Painter’s View: How to find something to like about every teammate, and project

Ground rule: Expect, demand and require nothing more from someone else than you would ask of yourself.

 

 

TEAMMATES

 

1. Put yourself in his or her shoes. What do you know the person values highly about himself or herself?

 

2. What does he or she know more about that you need to learn? Example: how to use Windows 10.

 

3. When your back needs to be covered in a specific way, who would know what to do? Example: Yesterday, you needed to leave work early because of a family emergency. Maintenance tech Joe finished repainting the guest room walls, then cleaned up the area and tools.

 

4. When double trouble hits the department on an already busy day, w ho tends to lend a hand in a hurry, though he or she is busy, too? Example: A main water pipe bursts. HVAC pro Rick drops everything to help take care of the problem.

 

5.Those passes in the corridor, on a sidewalk, or in the front offices are for a purpose. Take a minute. What resource can you tap from that person? Example: Kyle orders supplies form Lowes. He may know the current price of drywall sheets.

 

6. Discover what part of his or her job is liked the most. Then ask why.

 

7. What else is he or she very good at, that has nothing to do with the job description? Example: Front desk clerk Mario plans fundraising dinners for his 850 member church. Could he help out when the hotel’s event planner is swamped?

 

8. Who comes to work excited, and knows he or she is making even a little difference in the world?

 

9. Who makes mistakes freely and fearlessly, and does not apologize for them, but concentrates on getting things done anyway?

 

10. What is one of his or her favorite off-the-job interests? Do you enjoy the same thing?
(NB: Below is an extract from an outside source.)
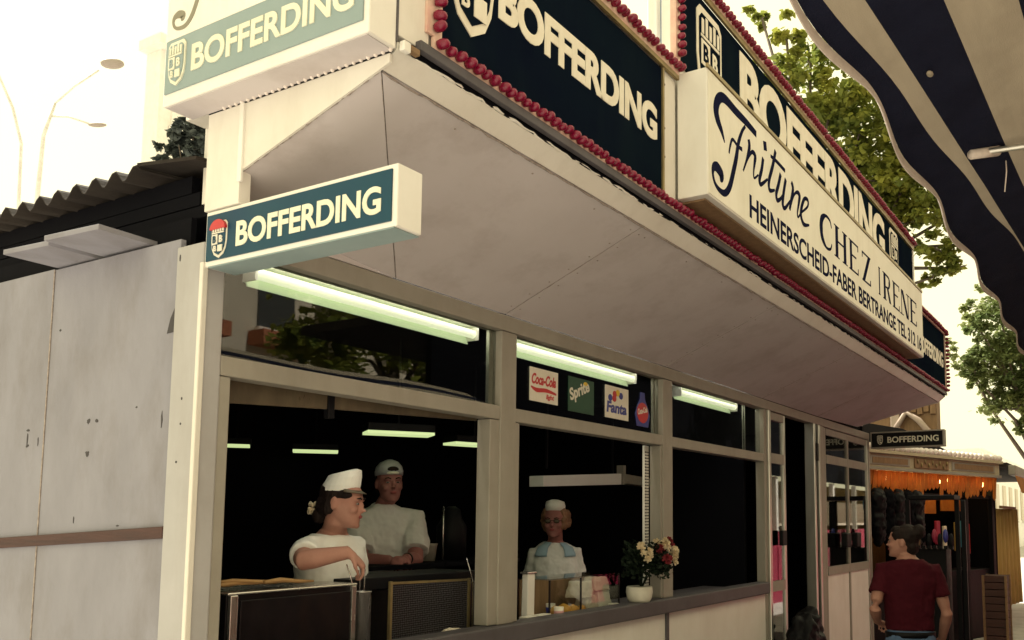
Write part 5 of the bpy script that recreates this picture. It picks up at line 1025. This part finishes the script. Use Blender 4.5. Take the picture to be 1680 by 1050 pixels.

Or, are you at least curious about it?

 

 

PROJECT

 

1. What new product will you get to use? What special skill will you be applying that you’ve always wanted to use on the property? Example: To save money, your engineer and you will patch, then recoat the roofs, using a newer system you’ve wanted to learn.

 

2. What high-traffic area needs complete resurfacing pronto? And your bosses are counting on you to handle it right. Example: Suddenly, the paint starts to chip and curl off of the pool area’s gazebo floor. The hotel’s at full occupancy. Put your concrete coating experience to the test. Get that guest amenity up and running with minimal down time.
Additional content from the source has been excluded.